A Viscosity and Density Sensor Based on Diamagnetically Stabilized Levitation

Abstract

We investigate the feasibility of viscosity and density measurements using diamagnetically stabilized levitation of a floater magnet on pyrolytic graphite. This principle avoids any clamping structures in the measurement chamber and is, therefore, not suffering under unknown mounting conditions and is furthermore easy to integrate into microfluidic systems. The only part that has to be in contact with the liquid is the floater magnet. Immersing it in a liquid, buoyancy forces will come into play. Keeping the levitation height of the floater magnet constant in different liquid surroundings by accordingly adjusting the lifter magnet, the buoyancy force and, therefore, the density of the fluid can be determined from these adjustments.
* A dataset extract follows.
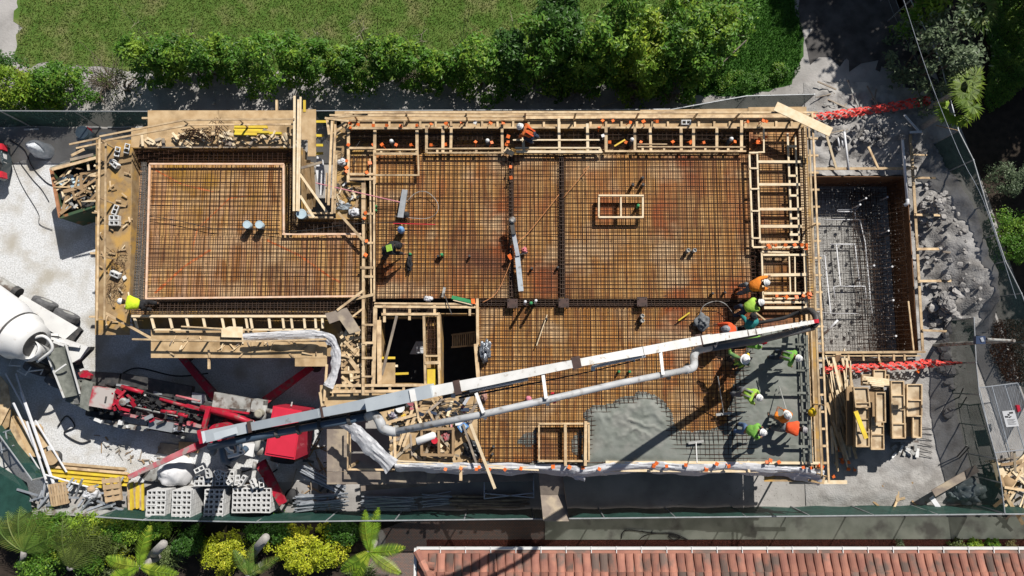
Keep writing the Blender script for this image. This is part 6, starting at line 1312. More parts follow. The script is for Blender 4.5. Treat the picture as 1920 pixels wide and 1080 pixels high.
scraps(44, inp([(182, 270), (245, 262), (242, 600), (182, 620)]), 'small offcut lying on the west walkway', 'offcuts on the west walkway', mt_list=[pine, pale, ply, brownk], zr=(S, S+.05), lr=(.08, .4), wr=(.03, .07), name='timber_offcut')
scraps(56, inp([(255, 250), (545, 244), (545, 272), (258, 274)]), 'short block of scrap lumber on the north walkway of the west bay', 'scrap blocks on the northwest walkway', mt_list=[pine, pale, brownk, plyg], zr=(S, S+.12), lr=(.15, .4), wr=(.08, .14), th=.06, name='timber_offcut')
scraps(80, inp([(745, 745), (893, 745), (893, 862), (745, 860)]), 'scrap piece on the debris deck between the shafts and the white film', 'scraps on the debris deck', mt_list=[pine, pale, ply, brownk, plyg], zr=(S-.02, S+.15), lr=(.15, .9), wr=(.04, .12))
scraps(26, inp([(745, 742), (893, 742), (893, 800), (745, 790)]), 'dark or coloured rubbish piece on the debris deck', 'rubbish on the debris deck', mt_list=[darkmetal, greyc, pink, white, navy, black], zr=(S, S+.2), lr=(.1, .35), wr=(.06, .18), name='rubbish_piece', cat='rubbish', tilt=.5)
scraps(30, inp([(630, 340), (680, 350), (680, 405), (632, 408)]), 'scrap on the plywood beside the shaft', 'scraps beside the shaft', mt_list=[pine, pale, brownk, darkmetal, white], zr=(S-.02, S+.1), lr=(.1, .6), wr=(.03, .1))
scraps(34, inp([(290, 622), (600, 622), (600, 668), (290, 668)]), 'small offcut on the south walkway of the west bay', 'offcuts on the southwest walkway', mt_list=[pine, pale, brownk, plyg], zr=(S-.24, S-.2), lr=(.08, .35), wr=(.03, .09), name='timber_offcut')
scraps(34, inp([(636, 620), (680, 615), (680, 722), (645, 722)]), 'short offcut on the stepped side scaffold', 'offcuts on the side scaffold', mt_list=[pine, pale, brownk], zr=(S-.2, S+.1), lr=(.15, .5), wr=(.05, .12), name='timber_offcut')
scraps(90, inp([(1556, 700), (1596, 690), (1600, 840), (1560, 835)]), 'weathered board of the loose lumber pile east of the slab', 'boards of the loose lumber pile', mt_list=[plyg, pine, pine, pale], zr=(.3, .8), lr=(.8, 1.9), wr=(.05, .10), tilt=.12, name='timber_board', ang=lambda: math.pi/2+.12+R2(.16))
scraps(45, inp([(1620, 895), (1760, 880), (1740, 950), (1600, 950)]), 'broken wood or rubble on the dirt by the south fence', 'broken pieces by the south fence', mt_list=[plyg, brownk, lgrey, pine], zr=(.02, .15), lr=(.1, .5), wr=(.04, .12))
scraps(34, inp([(1870, 860), (1925, 860), (1925, 955), (1885, 950)]), 'scrap board piled in the southeast corner behind the green fence', 'scrap boards in the southeast corner', mt_list=[plyg, brownk, pine, pale], zr=(.1, .8), lr=(.4, 1.4), wr=(.06, .16))
scraps(18, inp([(1535, 150), (1700, 190), (1690, 250), (1540, 250)]), 'weathered stick lying in the dirt north of the pool', 'sticks in the northern dirt', mt_list=[plyg, plyg, darkmetal, lgrey], zr=(.25, .5), lr=(.4, 1.5), wr=(.04, .08), name='stick')
# wire bundle and yellow boards on the north walkway
t = thing('wire_bundle', 'tangled bundle of rusty rebar offcuts on the northwest walkway', 'rebar bundle', W(357, 248, S)); q = MB()
for k in range(60): x, y = R(330, 378), R(240, 258); a = R2(.5)-.15; q.tube([W(x, y, S+R(.02, .3)), W(x+R(14, 34), y+R2(10)+6, S+R(.02, .3))], .011, 4)
q.build('rods', rebar, t)
t = thing('rebar_rods', 'loose rusty rods leaning on the northwest walkway east of the bundle', 'rebar', W(400, 245, S)); q = MB()
for k in range(26): x, y = R(385, 425), R(220, 262); q.tube([W(x, y, S+R(.02, .3)), W(x+R2(24), y+R(6, 26), S+R(.02, .3))], .012, 4)
q.build('rods', rebar, t)
t = thing('yellow_board_stack', 'short stack of yellow boards on the northwest walkway', 'board stack', W(470, 240, S))
for k, (x0, x1, y) in enumerate(((440, 500, 234), (440, 502, 238), (439, 498, 243), (441, 505, 247), (452, 528, 249), (440, 482, 251))): MB().beam(W(x0, y, S+.12+.03*(k % 2)), W(x1, y+1, S+.12+.03*(k % 2)), .09, .09).build('board', yel, t)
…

For more accurate results, a magnetic field modeling was used to determine the levitation height of the floater magnet out of the superposed magnetic fields of both magnets. For viscosity measurements, we add an additional ac-driven coil to the setup, which yields a superposed alternating force on the floater magnet causing periodic vibrations of the floater magnet. The vibrations are damped according to the viscosity of the surrounding fluid. By performing a frequency sweep, the frequency response of the damped spring mass resonator can be obtained where the resonance frequency for our setup is around 6 Hz. Furthermore, the influence of the levitation height on the resonance characteristics was examined by studying the resonance frequency and quality factor for different lifter magnet positions.